The Economy is Transforming

Warrior Writer
During the turn of the 19th Century, a state governor looked at the threats to his state's economy. There was a plan to build railroad tracks through his state so that goods could be quickly shipped. Up to this point, goods moved through his state from a river and through canals.

They needed a set of men and horses to move boats through restricted canals.

This governor realized what the railroad would do to his state. With goods going faster via rail, there would be no need for these men and their horses. These men and horses depended on services along the canal. Farmers grew hay and smiths specializing in horse shoes serviced these horses.

The railroad threatened all of that, which prompted this governor to write to the president. He begged the White House to intervene to prevent the railroad's construction to save these jobs; jobs he described as "American Jobs." He even criticized the train's slow speed (by our standards) as ridiculously high.

Killing a project to save American jobs, sound familiar? The turn of the century was just the beginning. The Industrial Revolution transformed the United States' job market. Before, most people worked on farms, or did agricultural crafts. This ranged from farm crafts to the different "smiths" that worked on different metal products.

These jobs were respectable, and paid a higher wage than the new manufacturing jobs. The first factory workers didn't get the wages that today's factory workers got. Many manufacturing jobs took on the "dogma" that today's "burger flipping" takes on.

In other words, our forefathers didn't exactly stumble over each other for opportunities to work in factories.

Factory jobs, and technological development contributed to the decimation of agriculture based jobs. These were the jobs most people were familiar with and comfortable doing. Farmers and craftsmen had to find other jobs; many ended up in the new factories.

Advance to the turn of the 21st Century.

Amanda gets up and prepares breakfast for her kids and brews coffee for her husband. After they leave for school, and work, she goes to her corner of the living room. She checks her voicemail and email messages.

One of the voicemails asks for the progress on their database. Another asks if she could drum up an introductory letter. A third voicemail is a business down the street; they want to know if she could operate payroll software. Amanda settles at her workstation; her living room temporarily becomes a work room.

She's a new kind of worker, a virtual assistant.
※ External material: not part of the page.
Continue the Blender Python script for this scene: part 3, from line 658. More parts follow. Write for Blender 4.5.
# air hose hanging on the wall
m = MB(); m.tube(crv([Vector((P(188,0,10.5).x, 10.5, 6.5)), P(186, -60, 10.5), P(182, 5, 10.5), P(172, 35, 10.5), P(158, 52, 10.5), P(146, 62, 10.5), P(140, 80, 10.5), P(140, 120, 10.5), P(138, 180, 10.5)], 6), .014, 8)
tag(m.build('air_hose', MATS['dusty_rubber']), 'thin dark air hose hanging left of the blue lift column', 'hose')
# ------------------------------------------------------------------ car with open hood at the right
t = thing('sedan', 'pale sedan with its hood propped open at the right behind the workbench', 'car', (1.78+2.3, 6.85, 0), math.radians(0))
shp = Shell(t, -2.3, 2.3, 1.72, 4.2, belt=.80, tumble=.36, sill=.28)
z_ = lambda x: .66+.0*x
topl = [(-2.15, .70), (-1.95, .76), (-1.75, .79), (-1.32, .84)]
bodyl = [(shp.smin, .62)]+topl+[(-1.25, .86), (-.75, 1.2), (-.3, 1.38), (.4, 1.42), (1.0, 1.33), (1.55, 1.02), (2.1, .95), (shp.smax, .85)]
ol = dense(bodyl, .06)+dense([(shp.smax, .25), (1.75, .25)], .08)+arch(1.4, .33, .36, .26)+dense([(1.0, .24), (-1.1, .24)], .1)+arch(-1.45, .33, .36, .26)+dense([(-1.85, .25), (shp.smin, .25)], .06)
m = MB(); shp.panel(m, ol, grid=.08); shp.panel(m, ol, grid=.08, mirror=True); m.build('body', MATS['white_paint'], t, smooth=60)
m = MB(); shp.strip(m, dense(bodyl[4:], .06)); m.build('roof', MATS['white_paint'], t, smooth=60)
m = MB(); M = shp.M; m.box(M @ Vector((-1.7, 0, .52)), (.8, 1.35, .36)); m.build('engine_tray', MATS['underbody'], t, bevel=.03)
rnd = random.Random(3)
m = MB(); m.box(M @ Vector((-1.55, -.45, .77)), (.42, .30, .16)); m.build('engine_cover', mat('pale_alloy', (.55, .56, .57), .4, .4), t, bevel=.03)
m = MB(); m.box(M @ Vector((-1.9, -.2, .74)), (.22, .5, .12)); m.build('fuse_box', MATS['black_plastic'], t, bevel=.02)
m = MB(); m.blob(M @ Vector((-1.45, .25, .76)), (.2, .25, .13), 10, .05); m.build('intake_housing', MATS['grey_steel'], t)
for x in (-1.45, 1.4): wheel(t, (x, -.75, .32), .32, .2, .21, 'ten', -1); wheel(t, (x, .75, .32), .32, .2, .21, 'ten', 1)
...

She does administrative assistant work from her home computer. But why are these businesses retaining her services?

Many of her clients downsized their operations, laying workers off. Since they no longer have the manpower to do all the work they couldn't "eliminate," they turned to her for her services. Outsourcing simply means hiring someone outside the company to do things cheaper than the company could do it.

This could mean outsourcing to another country, or to an American working from her home computer.

When you purchase cookie dough from the grocery store, you've virtually outsourced "making cookies from scratch" to a cookie dough factory. Outsourcing makes sense.

The economy is evolving; it's constantly creating jobs while eliminating old ones. There are many American jobs that have been outsourced overseas, given to Americans outside the company, or simply eliminated as inefficient. The people that get laid off are left with the need to find other employment.

It's painful in the short run, but beneficial in the long run. Could you imagine what would've happened if our forefathers successfully prevented industrialization from taking root in the United States? We could've ended up as just another third world country.